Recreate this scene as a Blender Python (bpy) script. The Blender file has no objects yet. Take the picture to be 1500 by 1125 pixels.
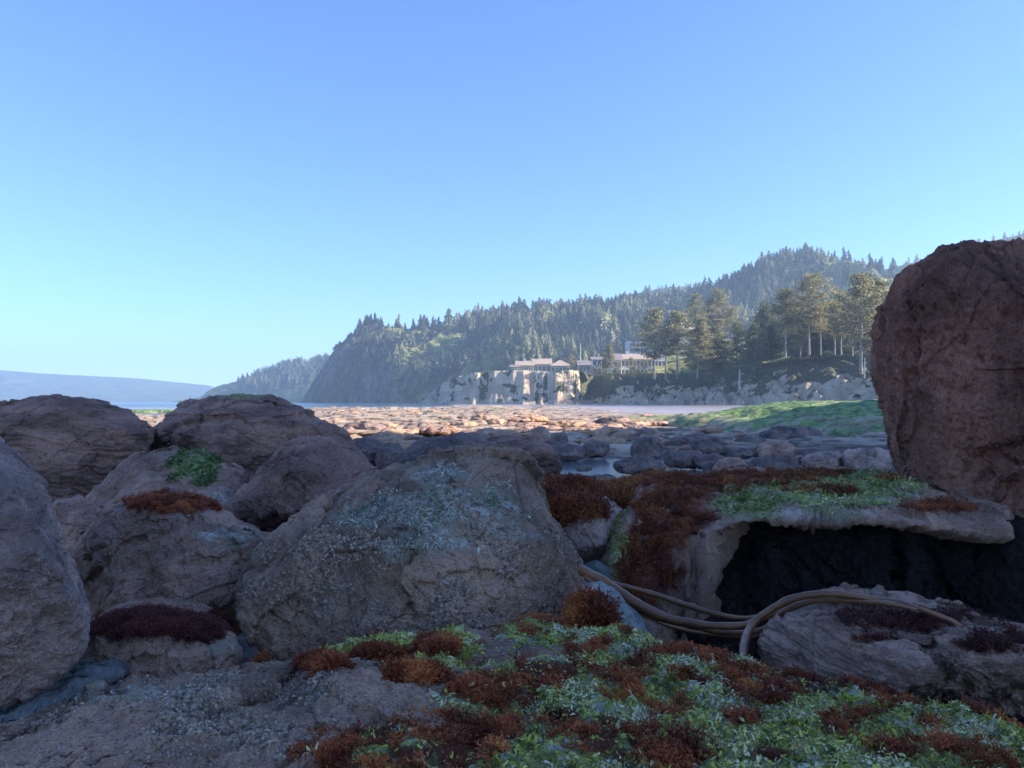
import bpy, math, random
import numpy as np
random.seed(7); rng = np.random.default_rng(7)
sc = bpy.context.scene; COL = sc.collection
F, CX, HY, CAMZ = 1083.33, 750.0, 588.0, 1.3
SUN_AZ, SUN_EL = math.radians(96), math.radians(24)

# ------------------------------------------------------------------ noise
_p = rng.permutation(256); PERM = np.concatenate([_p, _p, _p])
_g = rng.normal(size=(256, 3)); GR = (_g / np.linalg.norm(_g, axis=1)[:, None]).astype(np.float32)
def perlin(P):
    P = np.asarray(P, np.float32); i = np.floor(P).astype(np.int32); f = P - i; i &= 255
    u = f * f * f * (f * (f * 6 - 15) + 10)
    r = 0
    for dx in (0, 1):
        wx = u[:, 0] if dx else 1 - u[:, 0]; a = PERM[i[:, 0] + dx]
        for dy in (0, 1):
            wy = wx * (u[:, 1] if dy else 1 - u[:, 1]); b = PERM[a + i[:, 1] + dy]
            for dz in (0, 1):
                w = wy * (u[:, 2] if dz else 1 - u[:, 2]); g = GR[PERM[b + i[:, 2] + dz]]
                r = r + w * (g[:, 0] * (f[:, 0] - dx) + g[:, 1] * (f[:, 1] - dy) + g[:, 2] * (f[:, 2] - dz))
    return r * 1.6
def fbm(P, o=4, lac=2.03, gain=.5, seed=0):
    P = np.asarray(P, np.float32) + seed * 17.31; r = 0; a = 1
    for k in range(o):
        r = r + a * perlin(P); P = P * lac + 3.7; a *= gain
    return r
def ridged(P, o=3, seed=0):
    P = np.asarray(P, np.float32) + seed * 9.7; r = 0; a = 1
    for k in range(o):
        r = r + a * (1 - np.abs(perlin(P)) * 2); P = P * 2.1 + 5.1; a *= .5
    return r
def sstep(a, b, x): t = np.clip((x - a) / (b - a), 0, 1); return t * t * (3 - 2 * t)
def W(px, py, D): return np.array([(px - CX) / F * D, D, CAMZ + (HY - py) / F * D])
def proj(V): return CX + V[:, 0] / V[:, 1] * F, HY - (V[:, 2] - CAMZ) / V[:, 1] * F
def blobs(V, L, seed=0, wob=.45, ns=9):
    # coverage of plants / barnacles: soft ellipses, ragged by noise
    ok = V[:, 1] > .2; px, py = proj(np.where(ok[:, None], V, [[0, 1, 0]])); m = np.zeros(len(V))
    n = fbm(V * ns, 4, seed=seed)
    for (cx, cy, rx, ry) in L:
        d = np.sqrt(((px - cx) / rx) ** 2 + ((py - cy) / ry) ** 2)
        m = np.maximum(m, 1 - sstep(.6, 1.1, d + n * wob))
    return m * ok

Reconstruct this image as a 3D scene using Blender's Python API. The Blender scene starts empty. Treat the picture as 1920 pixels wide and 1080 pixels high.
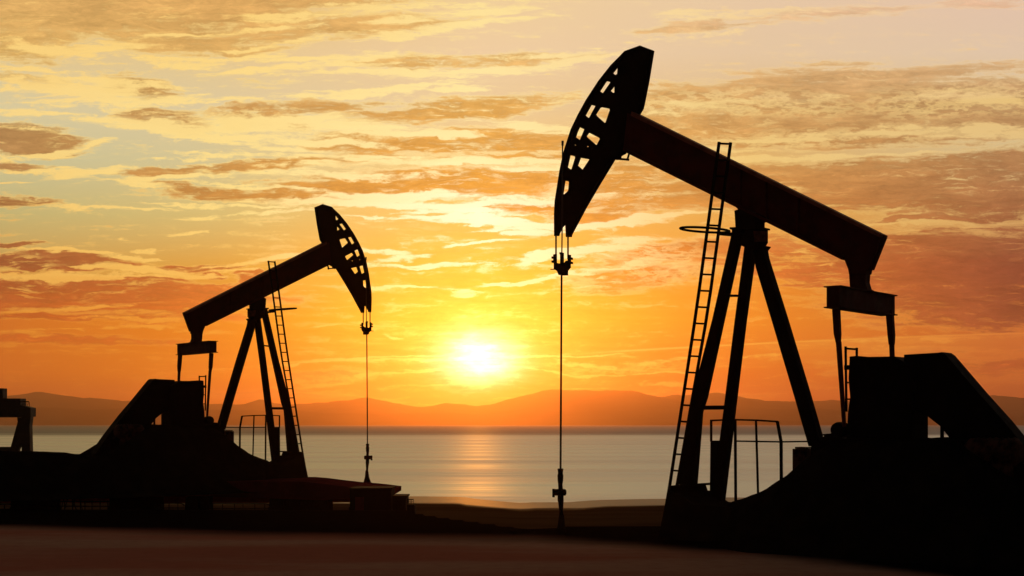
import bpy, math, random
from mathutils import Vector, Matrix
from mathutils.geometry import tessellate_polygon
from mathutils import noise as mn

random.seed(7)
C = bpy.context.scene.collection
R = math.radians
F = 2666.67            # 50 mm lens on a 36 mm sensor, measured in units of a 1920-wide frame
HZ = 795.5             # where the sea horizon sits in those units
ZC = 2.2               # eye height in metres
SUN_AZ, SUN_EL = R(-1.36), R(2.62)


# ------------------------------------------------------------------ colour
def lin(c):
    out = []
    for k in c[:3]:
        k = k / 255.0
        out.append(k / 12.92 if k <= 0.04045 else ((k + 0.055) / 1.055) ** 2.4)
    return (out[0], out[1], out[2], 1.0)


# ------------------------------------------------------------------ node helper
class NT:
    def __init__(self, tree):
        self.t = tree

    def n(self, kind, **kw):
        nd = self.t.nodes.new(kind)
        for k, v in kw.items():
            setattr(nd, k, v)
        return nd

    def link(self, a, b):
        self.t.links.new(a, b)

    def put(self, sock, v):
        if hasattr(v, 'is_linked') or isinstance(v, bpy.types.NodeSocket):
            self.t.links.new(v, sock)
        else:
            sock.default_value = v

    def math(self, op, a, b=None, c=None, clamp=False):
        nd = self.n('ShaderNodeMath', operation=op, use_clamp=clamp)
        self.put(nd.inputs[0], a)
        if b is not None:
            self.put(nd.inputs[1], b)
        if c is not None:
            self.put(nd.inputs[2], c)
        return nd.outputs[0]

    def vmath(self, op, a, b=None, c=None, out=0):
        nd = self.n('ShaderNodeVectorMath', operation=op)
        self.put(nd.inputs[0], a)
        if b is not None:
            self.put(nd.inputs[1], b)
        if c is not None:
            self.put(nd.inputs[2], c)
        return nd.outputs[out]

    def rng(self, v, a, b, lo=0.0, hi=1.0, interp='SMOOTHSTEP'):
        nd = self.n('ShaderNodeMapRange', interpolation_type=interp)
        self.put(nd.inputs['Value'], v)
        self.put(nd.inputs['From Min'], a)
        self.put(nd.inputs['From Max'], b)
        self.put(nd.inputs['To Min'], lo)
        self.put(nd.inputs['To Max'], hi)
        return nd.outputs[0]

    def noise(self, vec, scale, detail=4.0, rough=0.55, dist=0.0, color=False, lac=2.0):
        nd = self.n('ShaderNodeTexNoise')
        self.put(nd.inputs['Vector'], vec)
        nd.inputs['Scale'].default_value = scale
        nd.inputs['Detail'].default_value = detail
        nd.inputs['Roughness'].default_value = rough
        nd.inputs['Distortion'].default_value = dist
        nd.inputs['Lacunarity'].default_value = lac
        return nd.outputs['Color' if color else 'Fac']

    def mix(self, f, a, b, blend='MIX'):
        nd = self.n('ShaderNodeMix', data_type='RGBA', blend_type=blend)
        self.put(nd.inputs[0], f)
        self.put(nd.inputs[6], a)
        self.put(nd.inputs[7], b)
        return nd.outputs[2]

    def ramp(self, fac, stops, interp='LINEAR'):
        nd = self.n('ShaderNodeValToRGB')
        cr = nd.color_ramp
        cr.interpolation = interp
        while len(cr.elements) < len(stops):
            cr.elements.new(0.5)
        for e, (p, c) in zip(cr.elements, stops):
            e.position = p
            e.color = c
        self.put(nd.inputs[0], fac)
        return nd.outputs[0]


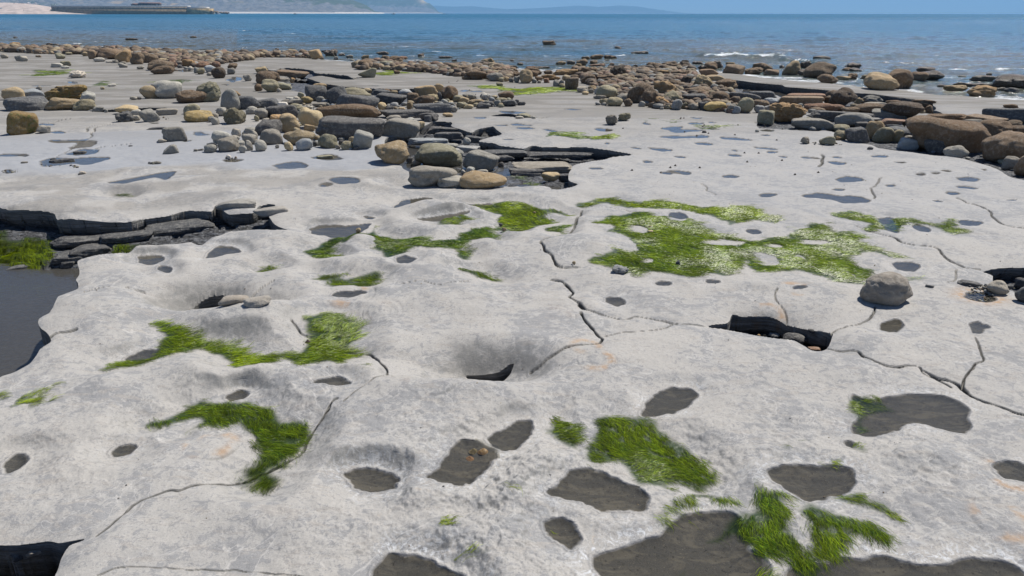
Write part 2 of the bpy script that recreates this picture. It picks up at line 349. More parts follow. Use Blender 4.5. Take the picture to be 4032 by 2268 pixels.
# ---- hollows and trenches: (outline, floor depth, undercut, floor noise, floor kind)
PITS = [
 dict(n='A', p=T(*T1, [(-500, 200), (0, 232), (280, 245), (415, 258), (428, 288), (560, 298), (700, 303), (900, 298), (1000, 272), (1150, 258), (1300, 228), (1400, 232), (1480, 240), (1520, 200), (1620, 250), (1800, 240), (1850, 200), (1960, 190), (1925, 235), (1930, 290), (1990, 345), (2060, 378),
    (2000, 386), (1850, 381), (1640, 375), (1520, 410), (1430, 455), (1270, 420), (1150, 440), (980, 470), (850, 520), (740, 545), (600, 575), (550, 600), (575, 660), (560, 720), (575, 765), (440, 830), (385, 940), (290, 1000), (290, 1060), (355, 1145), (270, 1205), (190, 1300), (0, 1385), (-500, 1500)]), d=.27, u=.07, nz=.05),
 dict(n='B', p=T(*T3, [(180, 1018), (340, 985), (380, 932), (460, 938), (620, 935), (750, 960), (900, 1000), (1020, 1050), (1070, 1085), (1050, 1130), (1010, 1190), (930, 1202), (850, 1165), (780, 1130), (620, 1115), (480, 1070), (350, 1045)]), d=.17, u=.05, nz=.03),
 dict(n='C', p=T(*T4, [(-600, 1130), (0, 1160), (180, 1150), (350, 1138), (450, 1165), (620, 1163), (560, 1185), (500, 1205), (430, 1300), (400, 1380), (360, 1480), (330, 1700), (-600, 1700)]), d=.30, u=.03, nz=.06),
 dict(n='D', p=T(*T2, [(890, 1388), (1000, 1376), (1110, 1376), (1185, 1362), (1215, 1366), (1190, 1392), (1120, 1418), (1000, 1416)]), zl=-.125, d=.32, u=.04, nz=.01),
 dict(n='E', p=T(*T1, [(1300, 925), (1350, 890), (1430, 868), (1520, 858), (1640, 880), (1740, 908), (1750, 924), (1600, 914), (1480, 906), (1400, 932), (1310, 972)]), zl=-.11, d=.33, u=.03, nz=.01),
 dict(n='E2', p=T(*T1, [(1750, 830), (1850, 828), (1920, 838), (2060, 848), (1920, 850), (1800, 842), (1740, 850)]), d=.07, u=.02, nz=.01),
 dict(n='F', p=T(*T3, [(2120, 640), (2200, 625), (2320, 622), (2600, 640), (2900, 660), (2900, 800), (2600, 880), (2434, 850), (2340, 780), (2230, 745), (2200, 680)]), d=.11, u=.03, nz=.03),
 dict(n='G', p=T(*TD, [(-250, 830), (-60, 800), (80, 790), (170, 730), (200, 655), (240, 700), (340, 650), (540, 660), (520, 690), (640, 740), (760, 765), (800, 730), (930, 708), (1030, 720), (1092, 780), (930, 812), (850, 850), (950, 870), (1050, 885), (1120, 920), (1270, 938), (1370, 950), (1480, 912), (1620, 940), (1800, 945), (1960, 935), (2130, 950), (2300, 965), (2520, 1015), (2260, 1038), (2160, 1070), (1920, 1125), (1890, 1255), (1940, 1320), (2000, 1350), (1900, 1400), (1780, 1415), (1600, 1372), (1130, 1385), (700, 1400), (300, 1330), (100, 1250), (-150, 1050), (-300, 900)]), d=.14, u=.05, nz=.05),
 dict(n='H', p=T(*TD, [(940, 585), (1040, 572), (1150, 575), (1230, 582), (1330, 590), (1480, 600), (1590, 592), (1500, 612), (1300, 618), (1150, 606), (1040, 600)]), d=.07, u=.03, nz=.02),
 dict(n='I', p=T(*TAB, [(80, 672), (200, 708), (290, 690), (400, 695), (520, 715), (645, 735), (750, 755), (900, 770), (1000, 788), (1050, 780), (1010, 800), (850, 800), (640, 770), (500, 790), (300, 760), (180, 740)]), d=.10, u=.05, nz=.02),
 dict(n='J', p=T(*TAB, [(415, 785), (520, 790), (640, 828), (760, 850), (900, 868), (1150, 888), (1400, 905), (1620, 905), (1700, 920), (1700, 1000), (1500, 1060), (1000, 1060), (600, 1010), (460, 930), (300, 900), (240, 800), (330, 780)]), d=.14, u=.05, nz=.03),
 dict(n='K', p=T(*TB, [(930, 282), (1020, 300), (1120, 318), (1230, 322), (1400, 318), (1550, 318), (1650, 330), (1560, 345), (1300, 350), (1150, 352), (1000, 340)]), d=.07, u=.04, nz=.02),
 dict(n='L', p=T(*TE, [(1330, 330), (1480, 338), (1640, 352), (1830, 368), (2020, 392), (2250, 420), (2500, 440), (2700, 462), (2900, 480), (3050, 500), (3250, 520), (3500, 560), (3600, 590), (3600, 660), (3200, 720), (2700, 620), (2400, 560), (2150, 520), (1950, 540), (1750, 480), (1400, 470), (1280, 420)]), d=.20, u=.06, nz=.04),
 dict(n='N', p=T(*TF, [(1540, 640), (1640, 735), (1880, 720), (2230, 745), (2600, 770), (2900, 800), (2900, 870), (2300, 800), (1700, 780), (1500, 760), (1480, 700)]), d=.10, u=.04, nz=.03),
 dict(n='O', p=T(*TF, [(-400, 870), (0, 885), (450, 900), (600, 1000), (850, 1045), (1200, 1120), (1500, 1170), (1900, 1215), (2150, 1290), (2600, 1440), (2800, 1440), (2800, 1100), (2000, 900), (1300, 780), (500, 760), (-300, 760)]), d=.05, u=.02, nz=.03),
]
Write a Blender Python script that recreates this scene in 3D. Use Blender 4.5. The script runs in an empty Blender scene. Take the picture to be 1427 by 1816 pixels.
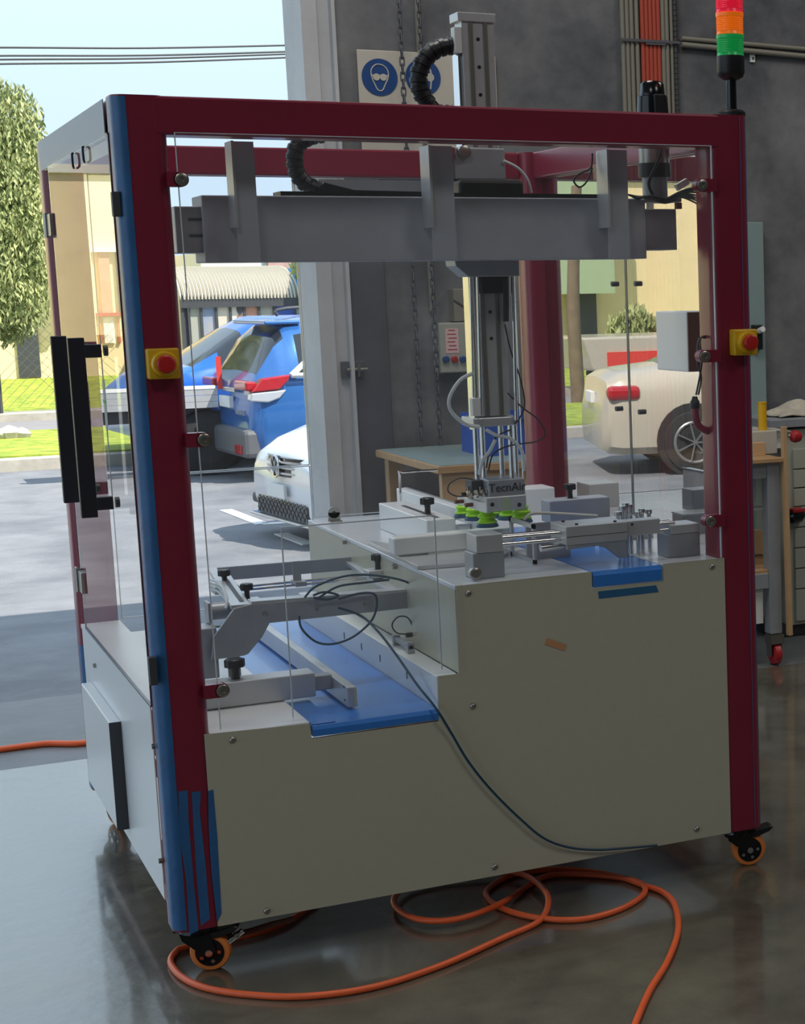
- - - - - - -
**EXERCISE REQUIREMENTS**. Repeat the listing above exactly from its first line to the line containing "SUN_AZ, SUN_EL = math.radians(96), math.radians(24)", both included, and omit the pictures.

**EXPECTED ANSWER**.
Recreate this scene as a Blender Python (bpy) script. The Blender file has no objects yet. Take the picture to be 1500 by 1125 pixels.
import bpy, math, random
import numpy as np
random.seed(7); rng = np.random.default_rng(7)
sc = bpy.context.scene; COL = sc.collection
F, CX, HY, CAMZ = 1083.33, 750.0, 588.0, 1.3
SUN_AZ, SUN_EL = math.radians(96), math.radians(24)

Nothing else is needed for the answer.